(What the task requires):
Repeat exactly the lines from the start through the line with "T('wrinkle_dirt', dl.v, dl.f, M['crack'], kind='stuff')", both ends included.
----------------------------------------
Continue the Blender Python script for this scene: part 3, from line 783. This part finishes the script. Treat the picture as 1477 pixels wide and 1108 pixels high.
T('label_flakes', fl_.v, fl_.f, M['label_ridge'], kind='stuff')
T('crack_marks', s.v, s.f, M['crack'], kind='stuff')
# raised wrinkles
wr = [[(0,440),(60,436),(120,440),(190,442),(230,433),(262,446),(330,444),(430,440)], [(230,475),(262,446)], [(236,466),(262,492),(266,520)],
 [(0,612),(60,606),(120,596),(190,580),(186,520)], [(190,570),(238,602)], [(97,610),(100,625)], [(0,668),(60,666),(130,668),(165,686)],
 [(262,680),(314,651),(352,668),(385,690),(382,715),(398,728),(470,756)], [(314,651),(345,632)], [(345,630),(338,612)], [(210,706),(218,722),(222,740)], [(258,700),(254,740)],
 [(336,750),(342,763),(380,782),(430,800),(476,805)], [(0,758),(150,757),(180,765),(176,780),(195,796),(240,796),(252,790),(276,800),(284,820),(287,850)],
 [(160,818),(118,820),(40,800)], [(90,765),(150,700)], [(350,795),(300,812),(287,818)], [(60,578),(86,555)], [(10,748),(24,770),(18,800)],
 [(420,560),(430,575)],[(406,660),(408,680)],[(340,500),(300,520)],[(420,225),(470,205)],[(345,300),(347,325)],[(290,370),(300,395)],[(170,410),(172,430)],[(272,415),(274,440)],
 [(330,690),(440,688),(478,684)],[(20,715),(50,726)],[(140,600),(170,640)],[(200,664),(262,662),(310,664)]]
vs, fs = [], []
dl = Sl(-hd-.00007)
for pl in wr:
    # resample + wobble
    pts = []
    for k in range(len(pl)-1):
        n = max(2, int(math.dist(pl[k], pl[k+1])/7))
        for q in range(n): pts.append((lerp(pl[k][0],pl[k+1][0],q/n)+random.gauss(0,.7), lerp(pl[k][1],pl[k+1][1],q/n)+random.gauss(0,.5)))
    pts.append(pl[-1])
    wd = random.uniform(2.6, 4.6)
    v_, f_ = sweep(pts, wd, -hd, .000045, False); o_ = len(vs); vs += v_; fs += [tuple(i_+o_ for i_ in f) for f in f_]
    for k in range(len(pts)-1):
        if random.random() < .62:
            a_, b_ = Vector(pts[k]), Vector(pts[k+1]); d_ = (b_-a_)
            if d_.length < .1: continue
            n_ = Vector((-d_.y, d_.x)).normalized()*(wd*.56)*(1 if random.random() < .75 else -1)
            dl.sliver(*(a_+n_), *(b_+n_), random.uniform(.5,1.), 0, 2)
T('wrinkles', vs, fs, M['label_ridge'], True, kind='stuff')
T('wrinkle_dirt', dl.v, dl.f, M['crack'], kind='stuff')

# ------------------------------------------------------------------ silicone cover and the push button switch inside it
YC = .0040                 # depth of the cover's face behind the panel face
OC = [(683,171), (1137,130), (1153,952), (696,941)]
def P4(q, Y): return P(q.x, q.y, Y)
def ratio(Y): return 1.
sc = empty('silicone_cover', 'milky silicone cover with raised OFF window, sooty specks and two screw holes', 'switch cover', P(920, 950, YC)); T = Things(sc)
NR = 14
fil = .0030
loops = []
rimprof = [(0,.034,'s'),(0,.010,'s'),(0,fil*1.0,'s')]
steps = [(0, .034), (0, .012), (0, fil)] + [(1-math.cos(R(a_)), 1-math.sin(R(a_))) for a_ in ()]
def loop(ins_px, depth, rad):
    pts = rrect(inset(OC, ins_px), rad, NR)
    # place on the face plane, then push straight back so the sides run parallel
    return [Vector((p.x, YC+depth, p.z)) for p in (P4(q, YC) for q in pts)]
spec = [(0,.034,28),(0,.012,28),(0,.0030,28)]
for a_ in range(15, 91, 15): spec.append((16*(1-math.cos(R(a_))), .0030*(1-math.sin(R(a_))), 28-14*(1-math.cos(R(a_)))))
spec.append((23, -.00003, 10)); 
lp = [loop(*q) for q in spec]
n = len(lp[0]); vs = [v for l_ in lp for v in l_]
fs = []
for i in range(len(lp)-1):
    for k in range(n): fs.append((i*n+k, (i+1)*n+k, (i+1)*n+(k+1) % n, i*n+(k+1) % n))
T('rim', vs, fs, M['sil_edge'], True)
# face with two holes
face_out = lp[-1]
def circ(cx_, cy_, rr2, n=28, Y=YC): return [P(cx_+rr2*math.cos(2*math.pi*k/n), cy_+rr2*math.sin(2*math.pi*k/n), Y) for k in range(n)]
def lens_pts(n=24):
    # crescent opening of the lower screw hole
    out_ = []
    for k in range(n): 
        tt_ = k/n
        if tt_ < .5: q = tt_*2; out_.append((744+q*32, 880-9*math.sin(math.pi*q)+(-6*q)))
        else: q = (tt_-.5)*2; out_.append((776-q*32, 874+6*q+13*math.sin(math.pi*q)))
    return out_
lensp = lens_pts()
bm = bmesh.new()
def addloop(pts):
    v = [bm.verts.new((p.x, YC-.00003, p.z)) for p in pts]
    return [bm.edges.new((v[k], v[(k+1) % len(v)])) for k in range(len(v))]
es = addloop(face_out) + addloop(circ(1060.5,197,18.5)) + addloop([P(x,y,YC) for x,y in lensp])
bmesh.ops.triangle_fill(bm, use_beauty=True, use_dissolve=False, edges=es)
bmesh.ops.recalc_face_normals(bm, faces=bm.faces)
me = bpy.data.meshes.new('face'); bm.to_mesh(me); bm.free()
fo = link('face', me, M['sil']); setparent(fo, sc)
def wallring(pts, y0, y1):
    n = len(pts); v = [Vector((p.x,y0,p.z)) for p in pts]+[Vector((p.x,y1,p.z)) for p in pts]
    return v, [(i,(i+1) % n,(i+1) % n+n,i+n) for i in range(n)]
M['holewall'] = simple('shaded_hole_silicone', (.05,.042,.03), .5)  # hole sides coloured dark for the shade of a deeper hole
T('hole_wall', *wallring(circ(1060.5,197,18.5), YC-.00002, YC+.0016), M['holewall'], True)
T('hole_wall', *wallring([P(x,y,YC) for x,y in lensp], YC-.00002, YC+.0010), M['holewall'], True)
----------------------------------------
(Answer for this exercise):
Continue the Blender Python script for this scene: part 3, from line 783. This part finishes the script. Treat the picture as 1477 pixels wide and 1108 pixels high.
T('label_flakes', fl_.v, fl_.f, M['label_ridge'], kind='stuff')
T('crack_marks', s.v, s.f, M['crack'], kind='stuff')
# raised wrinkles
wr = [[(0,440),(60,436),(120,440),(190,442),(230,433),(262,446),(330,444),(430,440)], [(230,475),(262,446)], [(236,466),(262,492),(266,520)],
 [(0,612),(60,606),(120,596),(190,580),(186,520)], [(190,570),(238,602)], [(97,610),(100,625)], [(0,668),(60,666),(130,668),(165,686)],
 [(262,680),(314,651),(352,668),(385,690),(382,715),(398,728),(470,756)], [(314,651),(345,632)], [(345,630),(338,612)], [(210,706),(218,722),(222,740)], [(258,700),(254,740)],
 [(336,750),(342,763),(380,782),(430,800),(476,805)], [(0,758),(150,757),(180,765),(176,780),(195,796),(240,796),(252,790),(276,800),(284,820),(287,850)],
 [(160,818),(118,820),(40,800)], [(90,765),(150,700)], [(350,795),(300,812),(287,818)], [(60,578),(86,555)], [(10,748),(24,770),(18,800)],
 [(420,560),(430,575)],[(406,660),(408,680)],[(340,500),(300,520)],[(420,225),(470,205)],[(345,300),(347,325)],[(290,370),(300,395)],[(170,410),(172,430)],[(272,415),(274,440)],
 [(330,690),(440,688),(478,684)],[(20,715),(50,726)],[(140,600),(170,640)],[(200,664),(262,662),(310,664)]]
vs, fs = [], []
dl = Sl(-hd-.00007)
for pl in wr:
    # resample + wobble
    pts = []
    for k in range(len(pl)-1):
        n = max(2, int(math.dist(pl[k], pl[k+1])/7))
        for q in range(n): pts.append((lerp(pl[k][0],pl[k+1][0],q/n)+random.gauss(0,.7), lerp(pl[k][1],pl[k+1][1],q/n)+random.gauss(0,.5)))
    pts.append(pl[-1])
    wd = random.uniform(2.6, 4.6)
    v_, f_ = sweep(pts, wd, -hd, .000045, False); o_ = len(vs); vs += v_; fs += [tuple(i_+o_ for i_ in f) for f in f_]
    for k in range(len(pts)-1):
        if random.random() < .62:
            a_, b_ = Vector(pts[k]), Vector(pts[k+1]); d_ = (b_-a_)
            if d_.length < .1: continue
            n_ = Vector((-d_.y, d_.x)).normalized()*(wd*.56)*(1 if random.random() < .75 else -1)
            dl.sliver(*(a_+n_), *(b_+n_), random.uniform(.5,1.), 0, 2)
T('wrinkles', vs, fs, M['label_ridge'], True, kind='stuff')
T('wrinkle_dirt', dl.v, dl.f, M['crack'], kind='stuff')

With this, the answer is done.